Please explain "torque steer"
February 25, 2004 5:56 PM   Subscribe

Torque steer- I'm an engineer, but I've never had torque steer adequately explained to me. Most mechanics will tell you that it's due to unequal length axles, but after the initial loading, the greater twist in the longer axle shouldn't count. Anyone?
posted by notsnot to Science & Nature (5 answers total)
 
Unique to fwd vehicles with unequal length axles. Subarus don't have torque steer: the axles are the same length.

My little NX 1600, on the other hand, torques like a bugger when you haul ass off the stop line.

The steering wheel actually twists in your hands. Naturally, you fight back for the straight line. It's a momentary thing, less than a tenth of a second, and then everything evens out.

The long axle twists, letting the short-side wheel get the jump on the long-side one. This also seems to shift the rack (of rack & pinion steering) position, twisting the steering wheel.

It all untwists, of course. Because you maintain the straight line, the long-side wheel needs to catch-up to the short-side one. There's only so much torque available to twist the thing, and you aren't in full-power output for long, so the twist can ground itself out easily enough in the end.

I suppose if you had unlimited torque power, you'd eventually snap the axle; or the twist would empty itself out through the transmission linkage and into the short-side wheel...
posted by five fresh fish at 7:10 PM on February 25, 2004


Response by poster: See, that's just it - the long-short axle answer doesn't satisfy my brain--it seems like there ought to be more to it. If the short-axle side is getting the jump, maybe five degrees, that *should* be it, right?

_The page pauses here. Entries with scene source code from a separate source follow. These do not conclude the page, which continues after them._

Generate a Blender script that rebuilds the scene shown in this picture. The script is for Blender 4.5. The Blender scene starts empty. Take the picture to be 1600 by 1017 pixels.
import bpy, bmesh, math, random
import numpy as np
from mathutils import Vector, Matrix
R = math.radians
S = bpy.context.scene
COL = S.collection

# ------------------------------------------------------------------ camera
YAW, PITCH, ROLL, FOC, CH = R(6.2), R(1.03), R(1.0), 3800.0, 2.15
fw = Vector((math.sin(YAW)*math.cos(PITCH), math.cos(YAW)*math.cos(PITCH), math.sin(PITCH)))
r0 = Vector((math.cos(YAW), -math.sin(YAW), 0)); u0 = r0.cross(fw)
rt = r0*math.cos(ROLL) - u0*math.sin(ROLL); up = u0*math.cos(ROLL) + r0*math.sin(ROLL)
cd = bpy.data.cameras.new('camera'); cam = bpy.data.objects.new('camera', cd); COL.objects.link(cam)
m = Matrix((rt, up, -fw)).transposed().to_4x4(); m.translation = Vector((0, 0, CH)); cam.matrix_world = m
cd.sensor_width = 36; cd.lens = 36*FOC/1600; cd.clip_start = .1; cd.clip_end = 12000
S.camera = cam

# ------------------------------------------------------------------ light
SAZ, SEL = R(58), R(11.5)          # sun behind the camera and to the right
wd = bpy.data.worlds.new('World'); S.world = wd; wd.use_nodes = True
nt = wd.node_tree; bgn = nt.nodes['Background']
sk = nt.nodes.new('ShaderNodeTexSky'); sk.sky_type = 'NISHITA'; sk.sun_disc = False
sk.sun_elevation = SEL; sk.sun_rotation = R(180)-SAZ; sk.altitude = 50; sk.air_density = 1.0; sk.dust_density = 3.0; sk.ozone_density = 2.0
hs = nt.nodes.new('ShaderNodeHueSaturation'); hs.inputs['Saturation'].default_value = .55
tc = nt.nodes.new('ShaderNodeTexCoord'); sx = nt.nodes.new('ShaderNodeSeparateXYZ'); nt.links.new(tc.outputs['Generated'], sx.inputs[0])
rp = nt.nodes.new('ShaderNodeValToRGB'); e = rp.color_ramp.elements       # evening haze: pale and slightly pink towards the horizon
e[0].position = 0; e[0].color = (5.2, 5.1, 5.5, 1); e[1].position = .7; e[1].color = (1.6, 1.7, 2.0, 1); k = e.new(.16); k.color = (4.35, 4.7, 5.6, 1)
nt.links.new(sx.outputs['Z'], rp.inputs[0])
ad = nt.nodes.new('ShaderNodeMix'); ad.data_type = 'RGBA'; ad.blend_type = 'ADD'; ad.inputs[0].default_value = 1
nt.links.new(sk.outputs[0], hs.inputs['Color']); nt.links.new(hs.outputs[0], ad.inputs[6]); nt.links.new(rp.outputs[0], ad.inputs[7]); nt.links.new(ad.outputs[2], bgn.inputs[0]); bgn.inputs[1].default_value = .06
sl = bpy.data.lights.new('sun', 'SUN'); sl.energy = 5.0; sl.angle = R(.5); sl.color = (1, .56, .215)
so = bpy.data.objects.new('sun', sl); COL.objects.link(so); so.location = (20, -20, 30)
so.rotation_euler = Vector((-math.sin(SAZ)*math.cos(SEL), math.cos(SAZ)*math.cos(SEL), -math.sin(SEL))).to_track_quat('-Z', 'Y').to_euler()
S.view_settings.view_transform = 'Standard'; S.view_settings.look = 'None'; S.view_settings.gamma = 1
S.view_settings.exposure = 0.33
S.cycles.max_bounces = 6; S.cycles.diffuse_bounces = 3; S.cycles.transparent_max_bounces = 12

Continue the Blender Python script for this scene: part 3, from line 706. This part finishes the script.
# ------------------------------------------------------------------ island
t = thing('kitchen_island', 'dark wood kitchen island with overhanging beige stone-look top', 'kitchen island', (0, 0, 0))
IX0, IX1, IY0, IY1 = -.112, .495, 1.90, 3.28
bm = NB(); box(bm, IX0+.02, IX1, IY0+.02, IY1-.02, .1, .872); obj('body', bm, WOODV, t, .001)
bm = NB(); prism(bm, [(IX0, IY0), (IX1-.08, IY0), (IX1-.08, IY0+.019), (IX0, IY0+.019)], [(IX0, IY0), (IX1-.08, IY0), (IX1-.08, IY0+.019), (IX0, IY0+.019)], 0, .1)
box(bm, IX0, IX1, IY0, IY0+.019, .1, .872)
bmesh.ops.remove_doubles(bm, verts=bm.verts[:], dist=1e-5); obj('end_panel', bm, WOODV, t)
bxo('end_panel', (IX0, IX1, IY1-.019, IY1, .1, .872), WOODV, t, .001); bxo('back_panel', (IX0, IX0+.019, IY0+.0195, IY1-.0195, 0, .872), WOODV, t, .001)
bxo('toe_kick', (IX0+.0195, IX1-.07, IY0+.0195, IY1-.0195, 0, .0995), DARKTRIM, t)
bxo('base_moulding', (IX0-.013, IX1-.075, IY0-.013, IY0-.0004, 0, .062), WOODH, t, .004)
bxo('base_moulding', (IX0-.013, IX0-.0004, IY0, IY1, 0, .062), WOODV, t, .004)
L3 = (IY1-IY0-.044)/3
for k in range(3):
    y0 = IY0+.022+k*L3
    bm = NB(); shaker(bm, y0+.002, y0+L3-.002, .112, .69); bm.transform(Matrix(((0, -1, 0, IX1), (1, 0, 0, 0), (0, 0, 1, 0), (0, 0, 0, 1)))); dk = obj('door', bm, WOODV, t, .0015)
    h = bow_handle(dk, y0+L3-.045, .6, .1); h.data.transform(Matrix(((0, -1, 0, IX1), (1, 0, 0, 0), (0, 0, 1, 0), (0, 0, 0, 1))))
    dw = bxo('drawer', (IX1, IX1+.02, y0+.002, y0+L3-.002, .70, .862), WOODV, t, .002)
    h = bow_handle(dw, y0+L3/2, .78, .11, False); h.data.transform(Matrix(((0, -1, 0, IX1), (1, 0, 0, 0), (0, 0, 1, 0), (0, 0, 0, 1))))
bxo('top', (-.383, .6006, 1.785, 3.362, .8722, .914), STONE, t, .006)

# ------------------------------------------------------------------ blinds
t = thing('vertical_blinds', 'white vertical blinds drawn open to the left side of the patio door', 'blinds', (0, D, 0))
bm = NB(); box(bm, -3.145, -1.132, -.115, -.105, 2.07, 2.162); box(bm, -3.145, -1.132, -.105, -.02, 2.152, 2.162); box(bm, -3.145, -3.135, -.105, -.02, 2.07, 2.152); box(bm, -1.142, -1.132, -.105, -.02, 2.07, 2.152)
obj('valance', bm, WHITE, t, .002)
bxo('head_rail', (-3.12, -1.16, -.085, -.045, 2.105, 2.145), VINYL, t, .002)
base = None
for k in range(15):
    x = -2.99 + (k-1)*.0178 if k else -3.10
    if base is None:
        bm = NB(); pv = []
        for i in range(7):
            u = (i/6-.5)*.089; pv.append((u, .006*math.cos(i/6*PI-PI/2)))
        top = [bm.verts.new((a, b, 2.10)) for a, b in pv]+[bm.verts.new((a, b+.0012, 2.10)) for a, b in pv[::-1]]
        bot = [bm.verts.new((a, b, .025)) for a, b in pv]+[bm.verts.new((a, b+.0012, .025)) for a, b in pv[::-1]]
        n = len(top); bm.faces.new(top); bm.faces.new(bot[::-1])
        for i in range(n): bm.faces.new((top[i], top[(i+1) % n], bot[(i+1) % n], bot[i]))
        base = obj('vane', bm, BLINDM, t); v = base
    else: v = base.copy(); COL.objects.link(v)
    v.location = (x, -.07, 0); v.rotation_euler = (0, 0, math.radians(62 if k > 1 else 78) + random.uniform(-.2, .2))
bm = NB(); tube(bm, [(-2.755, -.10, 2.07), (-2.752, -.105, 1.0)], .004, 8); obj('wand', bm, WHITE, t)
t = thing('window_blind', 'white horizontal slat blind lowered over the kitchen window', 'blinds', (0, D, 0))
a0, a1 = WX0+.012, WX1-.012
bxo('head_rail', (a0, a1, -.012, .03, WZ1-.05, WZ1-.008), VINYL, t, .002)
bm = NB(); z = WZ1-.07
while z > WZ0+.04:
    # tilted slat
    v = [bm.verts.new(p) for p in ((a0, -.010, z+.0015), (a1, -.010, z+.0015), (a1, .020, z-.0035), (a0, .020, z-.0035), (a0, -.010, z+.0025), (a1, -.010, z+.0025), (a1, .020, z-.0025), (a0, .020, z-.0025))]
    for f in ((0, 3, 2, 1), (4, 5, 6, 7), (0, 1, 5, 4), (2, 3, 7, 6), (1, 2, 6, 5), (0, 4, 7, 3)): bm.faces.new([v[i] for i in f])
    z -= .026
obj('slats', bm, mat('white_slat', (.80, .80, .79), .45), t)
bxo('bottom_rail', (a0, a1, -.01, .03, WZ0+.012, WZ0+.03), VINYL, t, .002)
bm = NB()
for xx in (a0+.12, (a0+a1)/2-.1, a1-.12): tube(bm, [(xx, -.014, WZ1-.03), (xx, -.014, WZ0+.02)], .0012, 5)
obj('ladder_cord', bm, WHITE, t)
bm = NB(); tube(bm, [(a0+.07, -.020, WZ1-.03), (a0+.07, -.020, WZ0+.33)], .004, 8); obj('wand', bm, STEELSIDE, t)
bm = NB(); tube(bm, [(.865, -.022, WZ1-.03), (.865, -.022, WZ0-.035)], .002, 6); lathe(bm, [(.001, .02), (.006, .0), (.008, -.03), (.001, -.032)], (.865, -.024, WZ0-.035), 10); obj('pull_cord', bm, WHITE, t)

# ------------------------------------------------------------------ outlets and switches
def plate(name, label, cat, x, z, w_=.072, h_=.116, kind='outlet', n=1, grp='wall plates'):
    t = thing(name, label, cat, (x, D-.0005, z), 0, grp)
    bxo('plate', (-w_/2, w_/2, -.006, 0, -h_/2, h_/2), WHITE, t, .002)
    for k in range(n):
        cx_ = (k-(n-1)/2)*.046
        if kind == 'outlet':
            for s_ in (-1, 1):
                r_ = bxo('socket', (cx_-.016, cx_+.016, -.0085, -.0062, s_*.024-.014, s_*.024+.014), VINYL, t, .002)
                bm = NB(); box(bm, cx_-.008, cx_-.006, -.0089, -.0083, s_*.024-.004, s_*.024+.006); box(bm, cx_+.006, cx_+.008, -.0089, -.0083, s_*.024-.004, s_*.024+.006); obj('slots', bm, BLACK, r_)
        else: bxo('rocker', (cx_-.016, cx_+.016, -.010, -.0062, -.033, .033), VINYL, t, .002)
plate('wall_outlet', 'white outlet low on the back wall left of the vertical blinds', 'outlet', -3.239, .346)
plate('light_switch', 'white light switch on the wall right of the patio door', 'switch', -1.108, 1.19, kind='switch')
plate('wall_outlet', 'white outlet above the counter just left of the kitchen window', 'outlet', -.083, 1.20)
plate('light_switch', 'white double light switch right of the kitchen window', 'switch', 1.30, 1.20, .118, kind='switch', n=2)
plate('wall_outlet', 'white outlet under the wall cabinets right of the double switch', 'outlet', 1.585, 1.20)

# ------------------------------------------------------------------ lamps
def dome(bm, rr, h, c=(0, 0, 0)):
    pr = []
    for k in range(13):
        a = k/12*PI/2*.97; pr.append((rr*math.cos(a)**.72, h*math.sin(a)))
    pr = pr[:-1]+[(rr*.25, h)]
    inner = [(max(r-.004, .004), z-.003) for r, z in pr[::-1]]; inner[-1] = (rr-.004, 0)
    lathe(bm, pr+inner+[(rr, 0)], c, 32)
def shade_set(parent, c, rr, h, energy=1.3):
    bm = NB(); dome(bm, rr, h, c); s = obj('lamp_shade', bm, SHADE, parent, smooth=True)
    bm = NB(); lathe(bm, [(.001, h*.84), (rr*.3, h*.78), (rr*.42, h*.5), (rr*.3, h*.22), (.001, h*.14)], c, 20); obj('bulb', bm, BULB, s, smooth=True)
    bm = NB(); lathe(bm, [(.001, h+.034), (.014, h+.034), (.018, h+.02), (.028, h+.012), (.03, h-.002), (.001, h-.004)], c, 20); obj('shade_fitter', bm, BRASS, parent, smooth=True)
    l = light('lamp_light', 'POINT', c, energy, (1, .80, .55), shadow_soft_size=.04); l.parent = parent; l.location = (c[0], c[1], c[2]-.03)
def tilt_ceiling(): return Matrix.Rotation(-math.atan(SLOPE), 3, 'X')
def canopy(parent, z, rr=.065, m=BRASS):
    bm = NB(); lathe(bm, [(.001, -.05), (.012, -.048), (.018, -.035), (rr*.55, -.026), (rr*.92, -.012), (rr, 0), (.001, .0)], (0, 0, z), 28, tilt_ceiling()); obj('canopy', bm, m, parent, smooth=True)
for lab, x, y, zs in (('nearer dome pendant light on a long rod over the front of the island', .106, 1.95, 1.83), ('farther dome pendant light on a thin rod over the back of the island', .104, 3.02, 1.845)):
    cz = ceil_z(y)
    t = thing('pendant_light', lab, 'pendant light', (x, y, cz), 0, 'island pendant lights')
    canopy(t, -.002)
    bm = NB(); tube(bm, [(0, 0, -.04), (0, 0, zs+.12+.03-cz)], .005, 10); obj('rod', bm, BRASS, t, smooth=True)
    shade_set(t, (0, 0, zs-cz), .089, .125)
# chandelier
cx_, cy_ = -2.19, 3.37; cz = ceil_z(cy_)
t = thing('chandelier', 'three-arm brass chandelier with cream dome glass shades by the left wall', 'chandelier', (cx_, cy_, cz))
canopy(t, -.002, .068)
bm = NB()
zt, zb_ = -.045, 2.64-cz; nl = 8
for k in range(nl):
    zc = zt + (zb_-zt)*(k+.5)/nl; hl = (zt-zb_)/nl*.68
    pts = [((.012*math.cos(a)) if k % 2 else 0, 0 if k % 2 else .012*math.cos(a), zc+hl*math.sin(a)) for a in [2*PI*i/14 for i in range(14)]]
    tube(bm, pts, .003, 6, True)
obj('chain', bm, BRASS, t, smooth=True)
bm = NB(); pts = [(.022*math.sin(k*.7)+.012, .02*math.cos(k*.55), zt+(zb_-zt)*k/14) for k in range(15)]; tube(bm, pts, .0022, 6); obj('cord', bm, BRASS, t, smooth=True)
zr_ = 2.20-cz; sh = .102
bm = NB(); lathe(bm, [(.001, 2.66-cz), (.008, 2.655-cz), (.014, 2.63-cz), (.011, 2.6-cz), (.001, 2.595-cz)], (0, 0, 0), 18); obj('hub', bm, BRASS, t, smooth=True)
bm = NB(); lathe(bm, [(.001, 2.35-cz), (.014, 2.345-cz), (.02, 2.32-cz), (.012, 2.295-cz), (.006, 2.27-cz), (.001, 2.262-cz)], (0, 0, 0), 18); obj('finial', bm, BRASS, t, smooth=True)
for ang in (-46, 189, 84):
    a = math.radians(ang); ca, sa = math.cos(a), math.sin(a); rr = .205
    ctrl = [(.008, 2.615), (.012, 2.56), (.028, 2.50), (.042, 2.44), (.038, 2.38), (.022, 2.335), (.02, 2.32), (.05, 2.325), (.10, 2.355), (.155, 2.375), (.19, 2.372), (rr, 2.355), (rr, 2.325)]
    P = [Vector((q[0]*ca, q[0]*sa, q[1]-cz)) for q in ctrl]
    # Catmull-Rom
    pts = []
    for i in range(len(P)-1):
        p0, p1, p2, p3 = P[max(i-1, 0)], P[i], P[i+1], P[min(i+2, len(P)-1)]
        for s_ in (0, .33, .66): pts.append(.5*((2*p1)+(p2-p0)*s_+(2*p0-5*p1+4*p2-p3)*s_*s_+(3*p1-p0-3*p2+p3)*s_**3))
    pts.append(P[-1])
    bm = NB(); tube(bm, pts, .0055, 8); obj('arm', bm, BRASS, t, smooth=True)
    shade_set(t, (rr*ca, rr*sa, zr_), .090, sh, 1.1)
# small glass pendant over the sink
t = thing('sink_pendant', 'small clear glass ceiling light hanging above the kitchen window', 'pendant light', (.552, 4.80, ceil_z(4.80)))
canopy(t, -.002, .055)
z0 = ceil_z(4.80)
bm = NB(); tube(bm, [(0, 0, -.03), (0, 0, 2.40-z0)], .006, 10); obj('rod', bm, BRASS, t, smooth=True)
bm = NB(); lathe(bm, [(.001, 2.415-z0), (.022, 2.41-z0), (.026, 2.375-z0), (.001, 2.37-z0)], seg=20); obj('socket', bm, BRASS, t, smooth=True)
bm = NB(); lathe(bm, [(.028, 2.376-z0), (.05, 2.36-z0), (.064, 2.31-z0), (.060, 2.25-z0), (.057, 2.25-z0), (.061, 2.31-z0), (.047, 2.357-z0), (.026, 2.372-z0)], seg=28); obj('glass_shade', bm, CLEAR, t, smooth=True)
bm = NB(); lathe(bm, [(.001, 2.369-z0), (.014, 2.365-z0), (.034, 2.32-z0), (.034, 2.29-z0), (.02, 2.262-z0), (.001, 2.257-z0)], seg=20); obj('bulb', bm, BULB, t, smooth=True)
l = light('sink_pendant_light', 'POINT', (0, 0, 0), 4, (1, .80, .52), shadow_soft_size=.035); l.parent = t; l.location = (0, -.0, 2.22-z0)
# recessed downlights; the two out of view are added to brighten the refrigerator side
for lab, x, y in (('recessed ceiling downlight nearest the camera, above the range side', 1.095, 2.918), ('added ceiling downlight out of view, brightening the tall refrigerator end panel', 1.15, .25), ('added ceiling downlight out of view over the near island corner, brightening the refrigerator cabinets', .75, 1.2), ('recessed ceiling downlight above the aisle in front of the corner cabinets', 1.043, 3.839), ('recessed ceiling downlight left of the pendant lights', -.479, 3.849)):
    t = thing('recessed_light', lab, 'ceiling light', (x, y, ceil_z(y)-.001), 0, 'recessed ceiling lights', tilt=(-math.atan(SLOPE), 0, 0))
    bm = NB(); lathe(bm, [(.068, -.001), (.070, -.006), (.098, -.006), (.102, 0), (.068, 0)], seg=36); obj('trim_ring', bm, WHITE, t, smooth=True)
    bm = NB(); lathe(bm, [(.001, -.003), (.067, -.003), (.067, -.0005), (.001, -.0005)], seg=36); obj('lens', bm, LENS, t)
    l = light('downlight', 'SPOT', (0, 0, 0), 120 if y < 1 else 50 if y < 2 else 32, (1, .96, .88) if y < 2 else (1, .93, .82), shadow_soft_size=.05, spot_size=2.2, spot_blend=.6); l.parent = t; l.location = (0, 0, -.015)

After that five-degree difference balances, there shouldn't be any more torque steer. I know that torque steer can be removed by special suspension-alignment tricks, so I guess I thought there was something to do with suspension-load force oblique to the gyroscopic motion of the motor creating the steer. (like steering a motorcycle left in the yaw direction against the wheel which is turning in the pitch direction making the whole bike roll to the right...)
posted by notsnot at 9:04 PM on February 25, 2004


Torque steer lasts only as long as the engine can outpower the axle. As soon as the axle hits maximum twist the show is over. Long-side wheel begins to rotate, soon catches up to the short-side wheel.
posted by five fresh fish at 2:15 AM on February 26, 2004


> If the short-axle side is getting the jump, maybe five
> degrees, that *should* be it, right? After that five-degree
> difference balances, there shouldn't be any more torque steer.

When the difference balances, the torque steer does go away. It only happens under initial acceleration, while engine power is sufficient to maintain the twist differential between the short and long half-shafts. It all works out just the way you think it should.
posted by jfuller at 6:34 AM on February 26, 2004


i think you're right in suspecting the axle length thing. it doesn't make any sense to me - do people really think an axle twists up like wringing a wet cloth?

anyway, i went googling, and we're not alone in doubting the explanation. there's even people researching it. and the best explanation i've found is here (which gives the basic mechanism, and is open and honest (some sites read like the authors don't understand the long words, but hop they'll scare people into believing them - this one doesn't), but still doesn't provide a clear answer about why it would be systematically in one direction).

incidentally, the first link i give, above, shows how one manufacturer corrected for this problem by making the axles equal length. only they're not equal length - the longer one is still longer, but now has an extra joint. that would make it less rigid, i think. more likely to my mind it makes the geometry at both wheels the same no matter what the suspension level - that keeps the emphasis on asymmetry but doesn't require axles that wind up like rubber.